The first image many people create when thinking of the traditional college student is overly simplified for sure, but the non-traditional student’s circumstances referenced above are in line with many students’ realities. The distinction that is most worthy of emphasis between the traditional student and the non-traditional student, is that for the non-traditional student, the many hallmarks of “being” a college student are not in place. When life outside of school is tugging at you, it can be an ongoing battle to truly believe that you fit it, or that you even belong in college. Perhaps it is not just that this student population is struggling to learn how to be a college student (which of course, is imperative), but even more profoundly, that they are struggling to believe that who they are is enough to be successful. As such, poorly timed advice to utilize resources intended to build skill and dispense knowledge often fail to make an impact. The key to engaging non-traditional students is timely and intentional interventions, and a necessary component of that engagement is approaching their needs from a non-cognitive perspective. It is essential for non-traditional students to cultivate a foundation of belief before they can be receptive to investing in acquiring knowledge or skills.

The beauty is that this vital process can be ignited through digital nudges and that this solution is both economically scalable for institutions, while also holding the potential for enormous student impact.

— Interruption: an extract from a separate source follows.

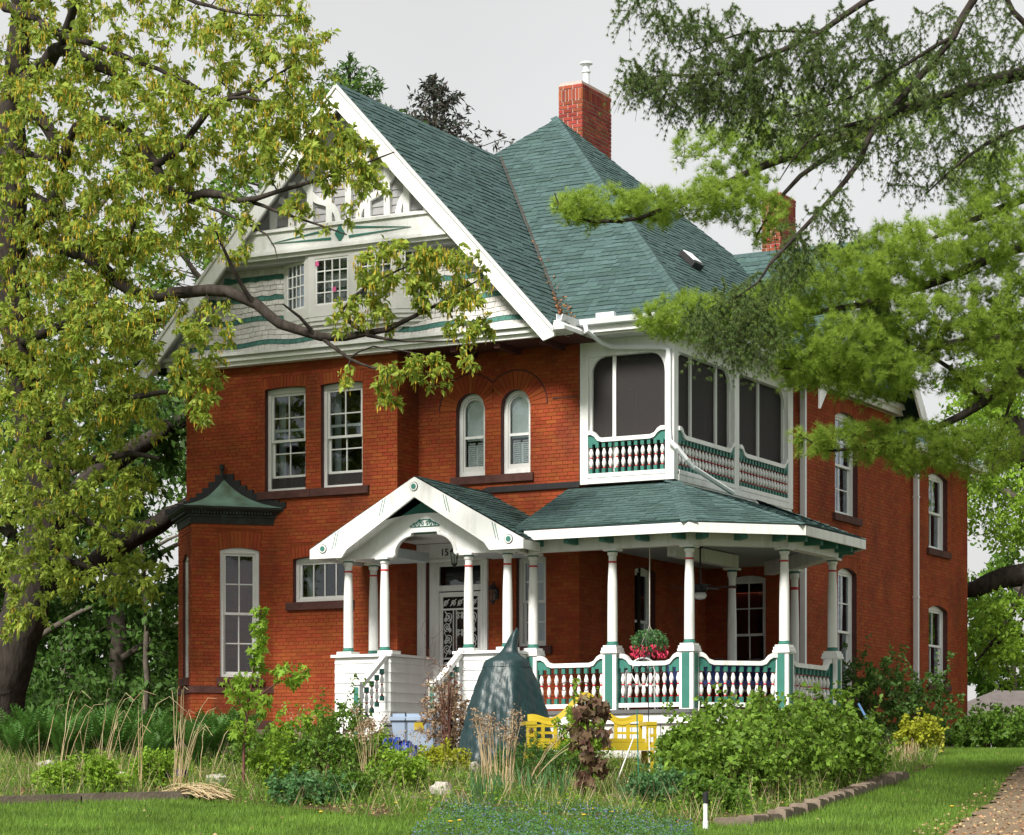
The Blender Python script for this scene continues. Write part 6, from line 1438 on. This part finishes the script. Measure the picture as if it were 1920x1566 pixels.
# ---- stake light
sp_ = gnd(1323,1558); root = empty('stake_light', tuple(sp_), None, 'white path marker stake with black cap at the bed front', 'garden light')
b = MB(); b.lathe(tuple(sp_), [(.03,-.05),(.03,.1),(.024,.11),(.024,.3)], 12); b.build('post', M['white'], root, smooth=False); b = MB(); b.lathe(tuple(sp_), [(.03,.302),(.032,.42),(.02,.425)], 12); b.build('cap', M['black'], root)
for (a, e, d, m, lab) in (((1152,1478),(1188,1383),34.5,'white','thin white stake leaning before the yellow bench'),((1197,1450),(1194,1330),35,'teal','thin green stake standing before the yellow bench'),((1218,1450),(1217,1365),35.2,'white','upright thin white stake at the bench\'s right end'),((1233,1450),(1250,1395),34.5,'white','short white stake leaning right of the bench'),((1308,1400),(1311,1315),36.5,'white','white stake rising from the raspberry canes')):
    b = MB(); q = atd(*e,d); p = atd(*a,d); b.tube([p,q],.009,6); tag(b.build('plant_stake', M[m]), lab, 'stake', 'thin plant stakes')
# ---- tarp-covered object
cb = gd(950,37.8); root = empty('covered_ornament', tuple(cb), None, 'tall object wrapped in dark teal tarpaulin before the porch steps', 'tarp cover')
prof = [(.7,-.05),(.69,.15),(.66,.4),(.6,.7),(.53,1.0),(.455,1.25),(.385,1.45),(.36,1.52),(.35,1.54),(.345,1.58),(.31,1.63),(.2,1.68),(.13,1.74),(.1,1.82),(.08,1.92),(.055,2.02),(.012,2.1)]
zs = np.linspace(-.05,2.1,64); rs_ = np.interp(zs, [p[1] for p in prof], [p[0] for p in prof]); nA = 72; vs = []
for r, z in zip(rs_, zs):
    t = max(0,(z-1.6)/.5); ox = .15*t; sx = -.08*max(0,(.6-z)); k = min(1,max(0,(1.55-z)/.5))
    for j in range(nA):
        a = 2*math.pi*j/nA; fold = 1+.1*max(0,.5-z)*math.sin(3*a+1)+k*(.075*math.sin(6*a+.6*math.sin(z*2.3))+.035*math.sin(11*a-z*1.7+1)+.018*math.sin(19*a+z*6)+.012*math.sin(31*a-z*13))+.02*math.sin(9*a+z*15)*math.sin(z*21+4*a)+(.16*math.sin(3*a+z*9)*min(t,1)); e = r*fold
        vs.append((cb.x+cT*(ox+sx)+e*math.cos(a), cb.y+sT*(ox+sx)+e*math.sin(a), cb.z+z+.03*math.sin(5*a)*(z<.1)))
b = MB(); nz_ = len(zs); b.add(vs, [(i*nA+j,i*nA+(j+1) % nA,(i+1)*nA+(j+1) % nA,(i+1)*nA+j) for i in range(nz_-1) for j in range(nA)]+[tuple(range((nz_-1)*nA,nz_*nA))]); b.build('tarpaulin', M['tarp'], root, smooth=True)
b = MB(); b.tube([(cb.x+.362*math.cos(2*math.pi*j/24),cb.y+.362*math.sin(2*math.pi*j/24),cb.z+1.52) for j in range(25)], .008, 4); b.build('tie_cord', M['tarp'], root)
# ---- yellow bench
yb = gd(1103,36.6); root = empty('garden_bench', tuple(yb), None, 'yellow resin garden bench with scrolled back behind the purple tree', 'bench'); f = frame((yb.x,yb.y,0),(math.cos(TH+.12),math.sin(TH+.12),0)); z0 = yb.z+.1
b = MB(); b.lbox(f,-.78,.78,z0+.36,z0+.41,-.2,.3); b.lbox(f,-.8,.8,z0+.24,z0+.355,.27,.31); b.build('seat', M['yellow'], root)
def crest(u): return z0+.72+.32*(.5+.5*math.cos(math.pi*min(abs(u)/.62,1)))+.05*math.cos(math.pi*abs(u)/.39)
b = MB(); n = 32
for k in range(n):
    u0, u1 = -.84+1.68*k/n, -.84+1.68*(k+1)/n; b.prism([f(u0,crest(u0)-.1,-.3),f(u1,crest(u1)-.1,-.3),f(u1,crest(u1),-.32),f(u0,crest(u0),-.32)], f.n*.06)
b.build('crest_rail', M['yellow'], root)
for u in (-.8,-.62,-.44,-.2,.2,.44,.62,.8):
    b = MB(); b.lbox(f,u-.025,u+.025,z0+.41,crest(u)-.09,-.28,-.245); b.build('back_slat', M['yellow'], root)
for z in (.5,.6,.7):
    for s in (-1,1):
        b = MB(); b.lbox(f,min(s*.44,s*.8),max(s*.44,s*.8),z0+z-.018,z0+z+.018,-.275,-.25); b.build('back_bar', M['yellow'], root)
for s in (-1,1):
    u = s*.86; b = MB(); b.lbox(f,u-.075,u+.075,z0+.6,z0+.65,-.28,.34); b.build('arm_rest', M['yellow'], root)
    b = MB(); b.lbox(f,u-.07,u-.03,z0+.24,z0+.6,.29,.325); b.lbox(f,u+.03,u+.07,z0+.24,z0+.6,.29,.325); b.build('arm_post', M['yellow'], root)
    for z in (.28,.43,.56): b = MB(); b.lbox(f,u-.075,u+.075,z0+z,z0+z+.045,.285,.33); b.build('arm_bar', M['yellow'], root)
    b = MB(); b.lbox(f,u-.03,u+.03,z0+.3,z0+.36,-.27,.285); b.build('arm_side', M['yellow'], root)
    for w_ in (-.26,.28): b = MB(); b.lbox(f,u-.04,u+.04,z0-.16,z0+.245,w_-.03,w_+.03); b.build('leg', M['yellow'], root)
# ---- bin, tarp, tub, pole, box
bb = gd(785,40.6); root = empty('storage_bin', tuple(bb), None, 'blue-grey plastic bin with a yellow label near the steps', 'bin'); f = frame((bb.x,bb.y,0),(cT,sT,0)); zt_ = atd(785,1338,40.6).z
b = MB(); b.add([f(-.34,bb.z,.25),f(.34,bb.z,.25),f(.34,bb.z,-.25),f(-.34,bb.z,-.25),f(-.42,zt_-.12,.3),f(.42,zt_-.12,.3),f(.42,zt_-.12,-.3),f(-.42,zt_-.12,-.3)],[(0,1,5,4),(1,2,6,5),(2,3,7,6),(3,0,4,7),(4,5,6,7)]); b.build('body', M['bin'], root)
b = MB(); b.lbox(f,-.45,.45,zt_-.118,zt_-.06,-.33,.33); b.lbox(f,-.4,.4,zt_-.059,zt_-.01,-.28,.28); b.build('lid', M['bin'], root)
b = MB(); b.lbox(f,-.06,.09,zt_-.27,zt_-.15,.285,.3); b.build('yellow_label', M['yellow'], root)
for u in (-.2,.25): b = MB(); b.tube([f(u,bb.z+.05,.29),f(u,zt_-.1,.335),f(u,zt_+.004,.29),f(u,zt_+.004,-.29)],.008,4); b.build('strap', M['black'], root)
def crumple(name, label, c, rx, ry, h, m, seed):
    r = np.random.default_rng(seed); n = 22; a, e = np.meshgrid(np.linspace(-1,1,n),np.linspace(-1,1,n)); z = np.clip(1-a*a-e*e,0,None)**.5*h*(.6+.7*r.random((n,n)))+.02; x = a*rx+r.normal(0,.02,(n,n)); y = e*ry+r.normal(0,.02,(n,n))
    X = c.x+x*cT-y*sT; Y = c.y+x*sT+y*cT; i = np.arange(n*n).reshape(n,n); q = np.stack([i[:-1,:-1],i[:-1,1:],i[1:,1:],i[1:,:-1]],-1).reshape(-1,4); o = arr_obj(name, np.stack([X,Y,gz(X,Y)+z],-1).reshape(-1,3), q, np.zeros(len(q)), M[m], quads=True); tag(o, label, 'tarp')
crumple('blue_tarp', 'crumpled blue tarpaulin on the ground left of the bin', gd(635,39.5), .55, .3, .22, 'bluetarp', 3); crumple('blue_tarp', 'crumpled blue tarpaulin heaped below the grey bin', gd(745,39.3), .4, .3, .3, 'bluetarp', 4)
tb_ = gd(1642,41.6); root = empty('planter_tub', tuple(tb_), None, 'low black planter tub by the stone edging', 'planter'); b = MB(); b.lathe(tuple(tb_),[(.2,-.02),(.26,.24),(.31,.25),(.31,.31),(.27,.31),(.25,.22),(.01,.22)],20); b.build('tub', M['black'], root)
b = MB(); p = atd(1610,1320,42.3); q = gd(1668,41.2); b.tube([q,p],.02,8); tag(b.build('blue_pole', M['blue']), 'blue metal pole leaning from the shrub to the bed', 'pole')
bx_ = gd(326,34.6); root = empty('toy_box', tuple(bx_), None, 'small red and blue box lying in the bed, left', 'box'); f = frame((bx_.x,bx_.y,0),(math.cos(TH-.3),math.sin(TH-.3),0))
b = MB(); b.lbox(f,-.16,.16,bx_.z+.02,bx_.z+.13,-.1,.1); b.build('lower_half', M['redp'], root); b = MB(); b.lbox(f,-.165,.165,bx_.z+.131,bx_.z+.24,-.105,.105); b.build('upper_half', M['cyan'], root)
# ---- shepherd hooks
for px, d, top, s, lab in ((1078,36.4,1278,1,'thin iron crook with two curls above the purple tree'),(1216,37.3,1248,-1,'tall thin iron crook before the porch rail, under the hanging basket')):
    p = gd(px,d); zt = atd(px,top,d).z; b = MB(); b.tube([p,(p.x,p.y,zt)],.008,5)
    for q in (-1,1):
        b.tube([(p.x+cT*q*x,p.y+sT*q*x,zt-.12+z) for x, z in [(0,0),(.04,.08),(.1,.12),(.17,.1),(.2,.04),(.17,-.01),(.13,.0),(.13,.03)]],.007,5)
    tag(b.build('shepherd_hook', M['iron']), lab, 'plant hook', 'iron plant hooks')
# ---- porch things
hb = aty(1218,1212,-.72); root = empty('hanging_basket', tuple(hb), None, 'hanging basket with red fuchsia flowers under the porch beam', 'hanging basket')
b = MB(); b.lathe(tuple(hb), [(.06,-.14),(.13,-.08),(.17,.02),(.17,.04)], 14); b.build('pot', M['black'], root)
b = MB(); b.tube([(hb.x,hb.y,hb.z+.32),(hb.x,hb.y,5.54)],.009,5)
for k in range(3): b.tube([(hb.x+.16*math.cos(k*2.1),hb.y+.16*math.sin(k*2.1),hb.z+.03),(hb.x,hb.y,hb.z+.33)],.005,4)
b.build('chain', M['rock'], root)
P = ellipsoid((hb.x,hb.y,hb.z+.07),(.3,.3,.2),900,.4); v, q = leaf_quads(P, rdir(900), .05, .032); arr_obj('foliage', v, q, rng.random(len(q)), M['bluish_leaf'], root, quads=True)
a = rng.random(190)*6.28; P = np.stack([hb.x+rng.uniform(.15,.34,190)*np.cos(a),hb.y+rng.uniform(.15,.34,190)*np.sin(a),hb.z+rng.uniform(-.16,.03,190)],-1); v, q = leaf_quads(P, np.array([0,0,-1.])+rdir(190)*.5, .05, .03); arr_obj('fuchsia_flowers', v, q, rng.random(len(q)), M['red_flower'], root, quads=True, kind='stuff')
fp = aty(1313,1106,1.4); root = empty('ceiling_fan', tuple(fp), None, 'dark ceiling fan with globe light under the porch ceiling', 'ceiling fan')
b = MB(); b.tube([(fp.x,fp.y,fp.z+.1),(fp.x,fp.y,5.785)],.015,8); b.lathe((fp.x,fp.y,5.72),[(.08,.06),(.03,-.02)],12); b.lathe(tuple(fp),[(.09,-.05),(.13,0),(.12,.08),(.04,.1)],16); b.build('motor', M['iron'], root)
for k in range(5):
    a = k*2*math.pi/5+.3; u = Vector((math.cos(a),math.sin(a),0)); n = Vector((-u.y,u.x,0)); b = MB(); c = Vector(fp)+Vector((0,0,.03)); b.prism([c+u*.14-n*.04,c+u*.6-n*.075+Vector((0,0,.015)),c+u*.6+n*.075-Vector((0,0,.0)),c+u*.14+n*.04],(0,0,.01)); b.build('blade', M['iron'], root)
b = MB(); b.lathe((fp.x,fp.y,fp.z-.05),[(.09,0),(.11,-.05),(.08,-.1),(.01,-.12)],16); b.build('globe', M['white'], root, smooth=True)
def chair(px, Y, label, m, cush=None, wd=.5):
    c = aty(px,1330,Y); c.z = 2.955; root = empty('garden_chair', tuple(c), None, label, 'chair'); f = frame((c.x,c.y,0),(math.cos(.35),math.sin(.35),0)); h = wd/2
    b = MB(); b.lbox(f,-h,h,3.36,3.4,-.24,.24); b.build('seat', M[m], root)
    for u in (-h+.02,h-.02):
        for w_ in (-.22,.22): b = MB(); b.tube([f(u*1.06,2.955,w_*1.1),f(u,3.37,w_)],.016,6); b.build('leg', M[m], root)
        b = MB(); b.tube([f(u,3.39,.22),f(u*1.04,3.6,.24),f(u*1.04,3.62,0),f(u,3.6,-.24)],.016,6); b.build('arm_rest', M[m], root)
    b = MB(); b.tube([f(-h,3.4,-.24)]+[f(h*math.cos(math.pi*(1-k/10)),3.55+.3*math.sin(math.pi*k/10),-.27) for k in range(11)]+[f(h,3.4,-.24)],.016,6); b.build('back_hoop', M[m], root)
    for k in range(5):
        u = (k-2)*h*.4; b = MB(); b.tube([f(u*.5,3.4,-.24),f(u,3.6,-.26),f(u*.7,3.8,-.27)],.01,5); b.build('back_splat', M[m], root)
    if cush: b = MB(); b.lbox(f,-h+.02,h-.02,3.402,3.47,-.22,.22); b.lbox(f,-h+.03,h-.03,3.475,3.74,-.24,-.16); b.build('cushion', M[cush], root)
chair(1203,.15,'white scroll-backed garden chair behind the second railing bay','white'); chair(1275,.4,'black iron chair with blue cushion near the front corner pedestal','iron','cyan'); chair(1345,1.0,'black iron chair with blue cushion behind the diagonal railing, left','iron','cyan'); chair(1418,1.5,'black iron settee with blue cushion behind the diagonal railing, right','iron','cyan',.9)
# ---- neighbour's house far right
nb = gd(1935,118); root = empty('neighbour_house', tuple(nb), None, 'neighbouring house with grey shingle roof, far right background', 'house'); f = frame((nb.x,nb.y,0),(math.cos(TH+.2),math.sin(TH+.2),0)); ze_ = atd(1930,1352,118).z; zr_ = atd(1930,1290,118).z
b = MB(); b.lbox(f,-3.2,6,nb.z-.2,ze_,-6,0); b.build('wall', M['cream'], root)
M['groof'] = mat('grey_shingle', (.12,.105,.1), .9, .2, noise=.2, nscale=3)
b = MB(); b.add([f(-3.7,ze_-.1,.6),f(6.5,ze_-.1,.6),f(6.5,ze_-.1,-6.6),f(-3.7,ze_-.1,-6.6),f(-.6,zr_,-3),f(3.4,zr_,-3)],[(0,1,5,4),(1,2,5),(2,3,4,5),(3,0,4),(3,2,1,0)]); b.build('roof', M['groof'], root)
for u in (-1.5,1.5): b = MB(); b.lbox(f,u,u+1,nb.z+.8,nb.z+1.9,0,.05); b.build('window', M['dark'], root)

The critical piece is that all students should not be treated the same – because, they are not the same. Non-traditional students need different nudges and support at different times than do traditional students. They need content that from day one shows them evidence of the success of their peers. They need access to people like them as examples of success. They need their circumstances normalized as part of the modern college experience and to have the felt-experience of “I am not alone”. They need “engineered serendipity” which translates into digital content delivered to them when they need it, not after the disengagement has already surfaced. Most colleges and universities already have the data necessary to make this a reality, but it is yet to be channeled into timely, personally meaningful content so that all students can consume it in an easily digestible fashion.

What would that look like for the non-traditional student to feel a sense of belonging and camaraderie? What would that be like? I imagine that it would have the power to shift student identity; an identity that includes many more faces, ages, and experiences – a more empowered persona that has been identified early and made to feel and believe that who they are is enough and is intentionally mirrored along their path to success.